Pommie bastard. Surprisingly shy, Australians sometimes have difficulty expressing their affection for what they like to call "the mother country". English visitors should appreciate that being called a pommie bastard is essentially a compliment and should reply with good-hearted jokes about the country's connection with convicts and its inhabitants' warm relationship with sheep.

Root yer grandma. The gentleman's game of cricket has been immeasurably improved by the Australia's introduction of a verbal element. The practice known as "sledging" involves the wicket-keeper and close fielders making various references to the female members of the batsman's family as the bowler is starting his run-up.

Stands out like a dog's balls. Famous pet-lovers, Australians would never do so indelicate as to refer insultingly, even in jest, to their animals. This widely misunderstood phrase refers to a dog's eyeballs when it is surprised or excited.

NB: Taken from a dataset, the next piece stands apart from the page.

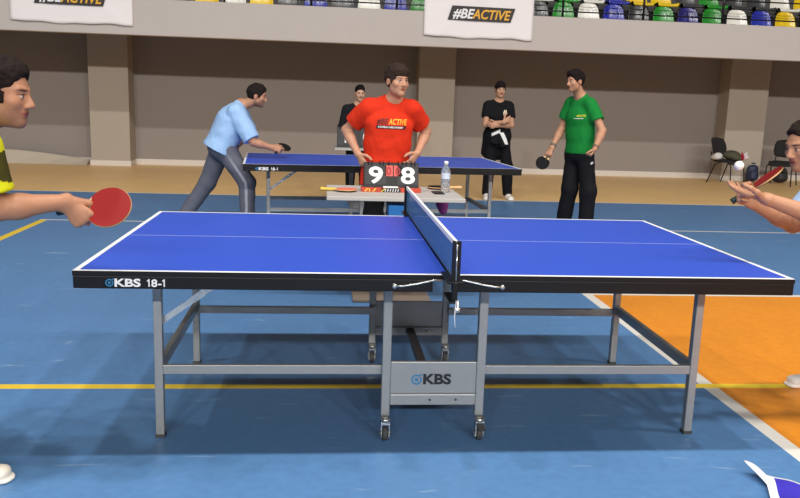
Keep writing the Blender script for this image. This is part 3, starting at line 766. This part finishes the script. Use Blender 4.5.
# ------------------------------------------------------------------ people
SKIN_M = attr_mat('skin', .5, .35)
CLOTH_M = attr_mat('cloth', .85, .15, bump=.25, bscale=350)
HAIR_M = attr_mat('hair', .85, .12, bump=.6, bscale=140)
SHOE_M = attr_mat('shoe', .5, .35)
def lerp(a, b, t): return V3(a)*(1-t)+V3(b)*t
def frame(f, u):
    f = nrm(f); u = V3(u); u = nrm(u-f*(u@f)); return np.array([np.cross(f, u), f, u])     # rows: right, forward, up
def loc(c, F, p, s=1.0): return V3(c)+np.array(p)*s@F
def hand_prims(w, d, n, t, pose, s=1.0):
    """w wrist, d towards knuckles, n palm normal, t thumb side"""
    w = V3(w); d = nrm(d); n = V3(n); n = nrm(n-d*(n@d)); t0 = np.cross(d, n); t = t0 if t0@V3(t) > 0 else -t0
    P = [ecap(w-d*.01*s, w+d*.085*s, t, (.027*s, .019*s), (.040*s, .0135*s), .02, cap_r=.012*s)]
    cur = {'grip': (1.15, 1.45, .9), 'fist': (1.35, 1.55, 1.0), 'flat': (.12, .15, .1), 'relax': (.45, .5, .35), 'cup': (.14, .2, .14)}[pose]
    for i, (off, root, L, r) in enumerate(((.030, .088, .074, .0092), (.010, .092, .082, .0094), (-.010, .089, .075, .0089), (-.029, .080, .060, .0078))):
        a = 0; p = w+d*root*s+t*off*s; dd = d
        c = cur
        if pose == 'grip' and i == 0: c = (.55, .55, .3)
        if pose in ('flat', 'cup', 'relax'): c = tuple(v*(1+.25*i) for v in cur)
        spread = t*(off*1.6 if pose == 'flat' else off*.3)
        P.append(cap(p-d*.02*s, p, r*s*1.05, r*s*1.05, .008))
        for fr, ang, k in zip((.46, .30, .24), c, (1.0, .93, .84)):
            a += ang; q = p+(d*math.cos(a)+n*math.sin(a)+spread)*L*fr*s
            P.append(cap(p, q, r*k*1.03*s, r*k*.95*s, .004)); p = q
    p = w+d*.022*s+t*.026*s+n*.006*s
    if pose in ('grip', 'fist'): seg = ((t*.45+d*.75+n*.45, .042, .0135), (d*.85+n*.35+t*.1, .034, .0112), (d*.8+n*.4-t*.35, .027, .0098))
    elif pose == 'cup': seg = ((t*.7+d*.6+n*.35, .044, .0135), (t*.4+d*.8+n*.3, .034, .0112), (t*.15+d*.9+n*.2, .028, .0098))
    else: seg = ((t*.75+d*.6+n*.15, .044, .0135), (t*.5+d*.8+n*.1, .034, .0112), (t*.3+d*.9, .028, .0098))
    for v, L, r in seg:
        q = p+nrm(v)*L*s; P.append(cap(p, q, r*s*1.05, r*s*.95, .008)); p = q
    return P
def head_prims(c, F, s=1.0):
    L = lambda *p: loc(c, F, p, s)
    E = lambda p, r, k=.015, op=1: ell(L(*p), np.array(r)*s, F, k*s, op)
    P = [E((0, -.014, .027), (.0745, .096, .089)), E((0, .028, -.03), (.060, .062, .084), .03),
         ecap(L(0, .022, -.072), L(0, .058, -.092), F[0], (.050*s, .030*s), (.026*s, .022*s), .03*s), E((0, .070, -.098), (.020, .016, .016), .018)]
    for q in (-1, 1):
        P += [E((q*.043, .056, -.026), (.022, .022, .02), .02), cap(L(q*.012, .082, .021), L(q*.042, .068, .022), .010*s, .009*s, .012*s)]
        P += [E((q*.030, .095, -.002), (.017, .018, .0105), .012, -1)]
        P += [E((q*.030, .0755, -.003), (.0125, .0125, .0125), .003)]
        P += [cap(L(q*.012, .093, -.038), L(q*.010, .096, -.037), .0075*s, .0075*s, .006*s)]
        P += [E((q*.077, -.012, -.012), (.009, .019, .031), .006), E((q*.085, -.008, -.010), (.004, .010, .018), .004, -1)]
    P += [cap(L(0, .083, .012), L(0, .106, -.031), .0075*s, .0115*s, .012*s),
          cap(L(-.017, .084, -.059), L(.017, .084, -.059), .0058*s, .0058*s, .006*s), cap(L(0, .088, -.058), L(0, .0885, -.058), .0065*s, .0065*s, .008*s),
          cap(L(-.014, .083, -.069), L(.014, .083, -.069), .0066*s, .0066*s, .006*s),
          cap(L(-.021, .091, -.0640), L(.021, .091, -.0640), .0022*s, .0022*s, .003*s, -1)]
    return P
def face_colour(v, c, F, skin, s=1.0, brow=(40, 28, 22), stubble=0.0, C=None):
    if C is None: C = np.tile(np.array(lin(skin)), (len(v), 1))
    q = (v-np.array(c))@F.T/s
    near = (np.linalg.norm(q, axis=1) < .16)
    ax = np.abs(q[:, 0])
    def spot(x, z, rx, rz, soft_=.35, ymin=.04):
        d = np.sqrt(((ax-x)/rx)**2+((q[:, 2]-z)/rz)**2); return np.clip((1+soft_-d)/(2*soft_), 0, 1)*near*(q[:, 1] > ymin)
    if stubble:
        m = np.clip((-.045-q[:, 2])/.03, 0, 1)*(q[:, 1] > -.02)*near*(q[:, 2] > -.125); C = blend(C, m*stubble, lin((78, 62, 54)))
    C = blend(C, spot(.030, .0205, .019, .0044), lin(brow))
    C = blend(C, spot(.030, -.0028, .0120, .0042, .3), lin((186, 174, 164)))
    C = blend(C, spot(.030, -.0022, .0056, .0050, .25), lin((40, 28, 22)))
    C = blend(C, spot(.030, .0045, .0150, .0028, .4), lin((46, 32, 26)))
    C = blend(C, spot(.0, -.0635, .023, .010, .3, .06), lin([skin[0]*.84, skin[1]*.66, skin[2]*.64]))
    C = blend(C, spot(.0, -.0640, .021, .0018, .6, .06), lin((90, 44, 40)))
    C = blend(C, spot(.075, -.005, .02, .02, .5, -.1)*.25, lin([skin[0]*.9, skin[1]*.7, skin[2]*.66]))
    return C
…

Suckholes, a conga line of. When the former Labor leader Mark Latham described MPs supporting the government in these terms, he had in mind the Suckhole Spider, an insect famous for its extravagant courtship ritual.

Who opened their lunch? Another phrase that has caused confusion, this is a straightforward remark that could occur when Australians are enjoying a "cut-lunch" or picnic. How it came to be interpreted as a reference to a person breaking wind remains a mystery.